Recall that R has integral basis $\{1,
\sqrt{m}\}$ and
discriminant 4m when $m\equiv 2\; or\; 3\; (mod\; 4)$, and integral basis $\{1,\frac{1+\sqrt{m}}{2}\}$ and
discriminant m when $m\equiv 1\; (mod\; 4)$.Let p be a prime in $\mathbb{Z}$. Theorem 21 shows that there are just three possibilities:
$$ pR=\begin{cases}
P^2&\Leftarrow f(P|p)=1\\
P&\Leftarrow f(P|p)=2\\
P_1P_2 &\Leftarrow f(P_1|p)=f(P_2|p)=1.
\end{cases}$$Theorem 25 With notation as above, we have:
If p | m, then
$$ pR=(p,\sqrt
{m})^2.$$If m is odd, then
$$ 2R= \begin{cases} (2,1+\sqrt
{m})^2&\text{if $m\equiv 3\pmod4$}\\
\left(2,\frac{1+\sqrt{m}}{2}\right)\left(2,\frac{1-\sqrt{m}}{2}\right) &
\text{if $m\equiv 1\pmod8$}\\
\text{prime if $m\equiv 5\pmod8$.}
\end{cases}$$If p is odd, $p\not| m$ then
$$ pR=\begin{cases} (p,n+\sqrt{m})(p,n-\sqrt{m})\; \text{if $m\equiv n^2 \pmod p$}\\
\text{prime if $m$ is not a square mod $p$}
\end{cases}$$
where in all relevant cases the factors are distinct.
Best Answer
The "usual way" refers to the isomorphism $\varphi\colon (\mathbb Z/m\mathbb Z)^*\to Gal(\mathbb Q(\omega)/\mathbb Q)$ that sends $a$ to the unique automorphism of $\mathbb Q(\omega)$ such that $\omega\mapsto \omega^a$. Now you see immediately that if $p\nmid m$ is a rational prime and $\mathfrak p$ is a prime of $K$ lying above it, the Frobenius for $\mathfrak p/p$ is simply $\varphi(p)$, because the map that sends $\omega\mapsto \omega^p$ becomes the map $x\mapsto x^p$ in the quotient ring $\mathcal O_K/\mathfrak p$. Notice how the Frobenius does not depend on $\mathfrak p$, because the extension is abelian. The hint tells you that the Frobenius at $p$ in $K$ is simply the restriction of the Frobenius at $p$ in $\mathbb Q(\omega)$. Hence, the Frobenius at $p$ in $K$ is just the restriction of $\varphi(p)$ to $K$. But then its order in $Gal(K/\mathbb Q)$ is just the order of $p$ in $(\mathbb Z/m\mathbb Z)^*/H$. On the other hand, the order of the Frobenius at $p$ in $K$ is precisely the inertia degree of $p$ in $K$, simply by definition.
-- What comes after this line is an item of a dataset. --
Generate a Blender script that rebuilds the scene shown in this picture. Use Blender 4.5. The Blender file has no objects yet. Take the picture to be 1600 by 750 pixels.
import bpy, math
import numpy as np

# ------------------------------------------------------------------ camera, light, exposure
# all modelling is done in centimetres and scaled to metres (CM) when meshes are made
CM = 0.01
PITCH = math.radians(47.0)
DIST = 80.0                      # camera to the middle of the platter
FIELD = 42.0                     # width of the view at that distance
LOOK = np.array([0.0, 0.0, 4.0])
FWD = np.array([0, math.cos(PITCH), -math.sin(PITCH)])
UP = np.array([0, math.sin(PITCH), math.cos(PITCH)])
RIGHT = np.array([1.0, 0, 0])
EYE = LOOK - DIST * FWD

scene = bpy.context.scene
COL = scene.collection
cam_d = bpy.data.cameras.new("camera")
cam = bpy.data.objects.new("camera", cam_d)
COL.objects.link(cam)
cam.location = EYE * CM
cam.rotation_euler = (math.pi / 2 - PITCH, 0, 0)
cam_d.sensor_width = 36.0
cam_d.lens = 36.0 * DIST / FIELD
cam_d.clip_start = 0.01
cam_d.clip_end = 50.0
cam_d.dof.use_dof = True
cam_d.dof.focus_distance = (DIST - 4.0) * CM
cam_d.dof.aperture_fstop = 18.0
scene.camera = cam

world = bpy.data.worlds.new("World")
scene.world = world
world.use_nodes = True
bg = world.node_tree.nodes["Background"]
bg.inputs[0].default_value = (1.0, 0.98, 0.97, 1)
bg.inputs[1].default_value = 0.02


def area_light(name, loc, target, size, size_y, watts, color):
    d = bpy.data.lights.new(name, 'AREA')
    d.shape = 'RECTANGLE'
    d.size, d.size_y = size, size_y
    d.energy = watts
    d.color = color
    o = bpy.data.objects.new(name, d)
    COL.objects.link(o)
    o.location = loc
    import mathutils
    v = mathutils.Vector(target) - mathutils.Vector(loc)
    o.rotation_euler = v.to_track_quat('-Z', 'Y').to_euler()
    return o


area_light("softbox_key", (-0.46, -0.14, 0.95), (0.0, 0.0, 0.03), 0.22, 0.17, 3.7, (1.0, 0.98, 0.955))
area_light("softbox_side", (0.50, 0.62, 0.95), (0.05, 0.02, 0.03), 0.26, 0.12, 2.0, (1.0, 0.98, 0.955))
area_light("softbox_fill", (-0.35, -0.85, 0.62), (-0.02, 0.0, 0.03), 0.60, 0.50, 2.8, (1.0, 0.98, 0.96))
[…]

Here you have to notice that $K=\mathbb Q(\omega+\omega^{-1})=\mathbb Q(\omega)^H$ where $H=\{\pm1\}$ (because if $\varphi(a)$ fixes $\omega+\omega^{-1}$, then $a=\pm1$). Now part 1. tells you the inertia degree $f(p)$ of $p$ in $K$: if the order $o(p)$ of $p$ modulo $m$ is odd, then $f(p)=o(p)$, otherwise $f(p)=o(p)/2$. Now just use the fact that in a Galois extension $K/\mathbb Q$ every unramified prime $p$ decomposes as $\mathfrak p_1\ldots\mathfrak p_r$, where the $\mathfrak p_i$'s all have the same inertia degree (and hence $r=[K:\mathbb Q]/f(p)$).
By point 1., $p\in H$ if and only if the inertia degree of $p$ in $K$ is 1, which is equivalent to say that $p$ splits in $K$. Now just apply the theorem.